Et nous sommes ici. Je crois fermement que je ne suis pas responsable de l’histoire qui me précède, mais uniquement de mes propres conduites dans le présent et le futur. En effet, je crois que personne n’est responsable de l’histoire qui le précède. Dans le cas particulier dont nous parlons, il n’est pas de ma responsabilité que la Belgique ait fait une campagne pour recruter des travailleurs d’Afrique du Nord, que mon père soit alors venu, que ma mère et lui se soient rencontrés… Des liens très forts entre les pays impliqués se sont formés et établis. Tout le monde oublie cela – ou prétend l’oublier parce que c’est plus convenant - quand on parle d’allochtones, de migrants, de réfugiés, on oublie l’histoire qui est là derrière nous.

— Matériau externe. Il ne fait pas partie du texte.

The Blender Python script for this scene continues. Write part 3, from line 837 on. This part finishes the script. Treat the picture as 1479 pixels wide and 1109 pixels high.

Qu’allez-vous montrer dans l’exposition ?

Je vais montrer la série complète Welcome to Belgium et l’installation photographique Semites : a Wall under Construction. La présentation de ce travail-ci utilise un mur. Quand on utilise un mur, qu’il soit physique ou imaginaire, c’est qu’on refuse de négocier. Ce qui se passe, par exemple, entre Juifs et Arabes alors que culturellement, le lien entre eux est très fort, ce sont des sémites. On ne peut pas négocier dans la perspective de la religion, celle-ci génère du conflit, tandis que la culture permet le dialogue ; pour moi, c’est très important. Un troisième travail, plus directement lié au mot allochtone, est actuellement en cours. Je ne peux pas en dire plus pour le moment.

Est-ce que l’exposition a une inscription particulière dans la région de Charleroi ?

Oui parce que c’est une ville qui est construite en grande partie par l’immigration, par des gens qui ont quitté leur pays pour venir travailler là-bas, pour chercher de meilleures possibilités de vie. Les mines et la sidérurgie ont ouvert cette perspective. Il faut aussi tenir en compte que le travail, la contribution de ces personnes qui ont laissé leurs familles, leurs amis, leurs pays, n’a pas seulement signifié de meilleures possibilités de vie pour eux et leurs familles, mais aussi pour la croissance et le développement économique et social de la Belgique elle-même. Et cela encore de nos jours. C’est important de parler de ces sujets dans des villes comme celle-là. Cela permet de se poser des questions sur le lieu et la situation d’où on vient, comment Tout cela a commencé. J’étudie actuellement les archives, des livres sur l’histoire de la ville de Charleroi et un quatrième travail qui y serait directement lié prendra peut-être place dans l’exposition...

Que pensez-vous de la situation actuelle de Charleroi ?

C’est aussi intéressant de parler de cela car cette ville a été créée sur de grandes possibilités économiques et actuellement, il n’y en a plus que très peu. Mais l’histoire ne peut pas s’arrêter là. Les gens sont simples, j’aime bien la ville. Elle a une vibration particulière.

Votre travail met en jeu une dialectique entre visible et invisible en relation avec l’allégorie au sens où l’entend Walter Benjamin - la plus petite chose qui se voit reliée à l’histoire dans un éclair.

Je suis d’accord, je travaille avec différentes couches. Déjà dans Welcome to Belgium, cette idée est présente. La première couche se trouve du côté de l’esthétique pour permettre aux gens d’entrer dans l’image. La deuxième couche est du côté de la narration, de l’histoire - le début, le milieu et la fin. Il y a aussi les couches historique, sociale et personnelle, qui font allusion à des rapports symboliques qui ne sont pas immédiatement visibles : c’est une idée que je poursuis dans mes autres œuvres. Ce qui appartient à l’invisible est ce qui exprime mon mode de communication.

Il me semble qu’une autre dialectique en découle, elle tient dans une violence contenue, jamais provocatrice...

Toutes mes œuvres ont un volet critique très fort vis-à-vis de la société et de la façon dont les gens pensent, mais c’est de façon subtile. Je ne veux pas faire dans le sensationnel. Par exemple dans le livre Welcome to Belgium, j’ai placé au début de chacun des quatre chapitres qui le constituent des notes de bas de page. Ce sont des extraits de textes officiels, des décrets flamands qui définissent les immigrés, les réfugiés, les illégaux de façon administrative et très froide. C’est très important car ça montre comment la société, le gouvernement décrivent et pensent les gens. Crier, c’est momentané et ça passe.